Problem:
Which lines run from the first one up to and including the one with "COL = scene.collection"? Print exactly those.

Dataset excerpt:
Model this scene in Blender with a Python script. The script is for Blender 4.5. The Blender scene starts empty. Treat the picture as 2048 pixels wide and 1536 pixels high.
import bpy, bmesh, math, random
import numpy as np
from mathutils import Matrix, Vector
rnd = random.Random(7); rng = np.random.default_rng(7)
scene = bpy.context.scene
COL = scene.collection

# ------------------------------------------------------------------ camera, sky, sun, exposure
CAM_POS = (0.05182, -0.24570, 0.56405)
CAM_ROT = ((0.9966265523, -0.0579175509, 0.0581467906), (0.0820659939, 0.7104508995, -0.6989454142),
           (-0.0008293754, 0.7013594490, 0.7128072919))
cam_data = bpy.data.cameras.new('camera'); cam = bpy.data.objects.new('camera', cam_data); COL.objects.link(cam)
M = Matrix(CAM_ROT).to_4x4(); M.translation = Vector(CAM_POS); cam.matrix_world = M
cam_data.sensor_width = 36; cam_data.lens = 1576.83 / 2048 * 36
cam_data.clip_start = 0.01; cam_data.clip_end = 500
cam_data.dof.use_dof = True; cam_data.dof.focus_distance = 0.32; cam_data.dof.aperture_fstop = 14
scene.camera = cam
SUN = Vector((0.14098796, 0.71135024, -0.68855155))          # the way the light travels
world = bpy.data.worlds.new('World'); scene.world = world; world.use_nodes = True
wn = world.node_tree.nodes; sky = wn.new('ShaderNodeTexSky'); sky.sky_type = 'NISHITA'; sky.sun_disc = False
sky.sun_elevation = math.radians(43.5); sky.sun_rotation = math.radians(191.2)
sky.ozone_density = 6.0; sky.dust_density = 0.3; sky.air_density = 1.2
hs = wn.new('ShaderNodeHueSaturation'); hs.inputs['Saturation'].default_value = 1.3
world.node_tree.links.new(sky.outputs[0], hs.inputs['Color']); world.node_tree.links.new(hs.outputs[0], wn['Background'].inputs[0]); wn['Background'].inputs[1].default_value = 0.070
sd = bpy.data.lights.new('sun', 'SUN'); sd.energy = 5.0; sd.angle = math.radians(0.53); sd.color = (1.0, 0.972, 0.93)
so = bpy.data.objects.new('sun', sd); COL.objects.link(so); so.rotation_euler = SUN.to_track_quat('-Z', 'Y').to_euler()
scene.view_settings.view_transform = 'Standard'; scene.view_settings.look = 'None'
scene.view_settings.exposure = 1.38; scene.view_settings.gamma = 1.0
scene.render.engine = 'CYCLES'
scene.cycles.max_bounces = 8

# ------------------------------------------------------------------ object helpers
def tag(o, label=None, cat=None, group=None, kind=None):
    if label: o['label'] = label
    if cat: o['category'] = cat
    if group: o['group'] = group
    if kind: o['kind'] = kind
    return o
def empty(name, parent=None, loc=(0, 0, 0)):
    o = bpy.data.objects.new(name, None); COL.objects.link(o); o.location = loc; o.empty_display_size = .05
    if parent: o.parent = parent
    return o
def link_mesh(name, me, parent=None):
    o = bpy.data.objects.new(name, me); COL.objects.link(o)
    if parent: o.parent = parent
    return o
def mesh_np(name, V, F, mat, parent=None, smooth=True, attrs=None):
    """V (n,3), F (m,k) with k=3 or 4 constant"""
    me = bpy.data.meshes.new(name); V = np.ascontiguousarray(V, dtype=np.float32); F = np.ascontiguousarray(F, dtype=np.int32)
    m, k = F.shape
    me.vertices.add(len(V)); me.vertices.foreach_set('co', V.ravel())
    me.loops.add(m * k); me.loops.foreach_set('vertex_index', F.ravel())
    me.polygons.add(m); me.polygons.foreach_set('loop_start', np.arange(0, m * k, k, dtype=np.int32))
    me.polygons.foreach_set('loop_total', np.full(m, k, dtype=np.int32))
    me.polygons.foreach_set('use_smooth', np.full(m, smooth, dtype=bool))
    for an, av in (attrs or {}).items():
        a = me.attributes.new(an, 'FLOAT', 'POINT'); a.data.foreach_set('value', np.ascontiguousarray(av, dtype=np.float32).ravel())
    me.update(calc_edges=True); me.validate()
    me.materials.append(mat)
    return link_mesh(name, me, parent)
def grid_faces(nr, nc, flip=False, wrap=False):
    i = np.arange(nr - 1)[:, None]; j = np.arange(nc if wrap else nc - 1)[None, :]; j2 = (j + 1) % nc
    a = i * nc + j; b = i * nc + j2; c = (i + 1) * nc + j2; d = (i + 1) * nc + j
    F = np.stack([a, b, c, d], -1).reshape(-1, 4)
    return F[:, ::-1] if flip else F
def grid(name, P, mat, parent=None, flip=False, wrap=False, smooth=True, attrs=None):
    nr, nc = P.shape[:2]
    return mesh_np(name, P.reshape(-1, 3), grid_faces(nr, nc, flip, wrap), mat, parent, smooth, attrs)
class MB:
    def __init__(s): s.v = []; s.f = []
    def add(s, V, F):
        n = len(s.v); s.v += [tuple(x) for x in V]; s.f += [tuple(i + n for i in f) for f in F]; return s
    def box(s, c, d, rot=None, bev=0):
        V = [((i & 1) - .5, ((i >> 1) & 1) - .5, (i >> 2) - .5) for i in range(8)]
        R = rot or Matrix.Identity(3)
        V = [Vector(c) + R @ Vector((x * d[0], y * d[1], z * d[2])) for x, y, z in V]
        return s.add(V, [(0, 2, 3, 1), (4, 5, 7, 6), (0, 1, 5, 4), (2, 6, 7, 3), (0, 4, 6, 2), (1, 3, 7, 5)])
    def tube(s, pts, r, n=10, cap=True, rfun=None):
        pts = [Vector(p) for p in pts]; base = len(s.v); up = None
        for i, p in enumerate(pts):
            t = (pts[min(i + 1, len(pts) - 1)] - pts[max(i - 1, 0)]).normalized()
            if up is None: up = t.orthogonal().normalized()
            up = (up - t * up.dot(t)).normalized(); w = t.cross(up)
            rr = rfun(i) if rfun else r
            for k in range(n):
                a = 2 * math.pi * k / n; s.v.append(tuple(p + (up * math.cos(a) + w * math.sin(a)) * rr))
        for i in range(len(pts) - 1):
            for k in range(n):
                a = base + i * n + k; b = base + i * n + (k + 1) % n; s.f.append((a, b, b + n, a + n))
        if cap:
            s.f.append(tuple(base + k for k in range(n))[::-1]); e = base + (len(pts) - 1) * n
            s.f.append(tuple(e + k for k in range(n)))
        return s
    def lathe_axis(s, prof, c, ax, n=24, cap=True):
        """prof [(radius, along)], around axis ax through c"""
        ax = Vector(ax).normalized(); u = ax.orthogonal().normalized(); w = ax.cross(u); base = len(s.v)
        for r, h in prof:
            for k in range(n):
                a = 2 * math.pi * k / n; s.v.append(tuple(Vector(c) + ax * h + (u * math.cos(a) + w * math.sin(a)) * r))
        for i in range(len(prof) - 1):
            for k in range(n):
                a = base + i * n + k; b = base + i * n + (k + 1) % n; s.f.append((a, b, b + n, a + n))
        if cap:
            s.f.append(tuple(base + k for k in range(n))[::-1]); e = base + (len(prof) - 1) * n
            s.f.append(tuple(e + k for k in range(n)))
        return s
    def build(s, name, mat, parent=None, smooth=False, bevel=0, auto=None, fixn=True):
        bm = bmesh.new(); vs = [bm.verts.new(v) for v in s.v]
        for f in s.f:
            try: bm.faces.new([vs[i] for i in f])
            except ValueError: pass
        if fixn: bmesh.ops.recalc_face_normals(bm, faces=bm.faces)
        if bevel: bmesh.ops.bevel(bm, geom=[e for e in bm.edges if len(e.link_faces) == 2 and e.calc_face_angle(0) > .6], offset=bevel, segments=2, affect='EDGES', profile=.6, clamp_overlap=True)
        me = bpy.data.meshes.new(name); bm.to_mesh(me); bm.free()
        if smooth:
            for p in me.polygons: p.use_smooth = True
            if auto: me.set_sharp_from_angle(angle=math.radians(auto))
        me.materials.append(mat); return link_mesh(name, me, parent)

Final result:
Model this scene in Blender with a Python script. The script is for Blender 4.5. The Blender scene starts empty. Treat the picture as 2048 pixels wide and 1536 pixels high.
import bpy, bmesh, math, random
import numpy as np
from mathutils import Matrix, Vector
rnd = random.Random(7); rng = np.random.default_rng(7)
scene = bpy.context.scene
COL = scene.collection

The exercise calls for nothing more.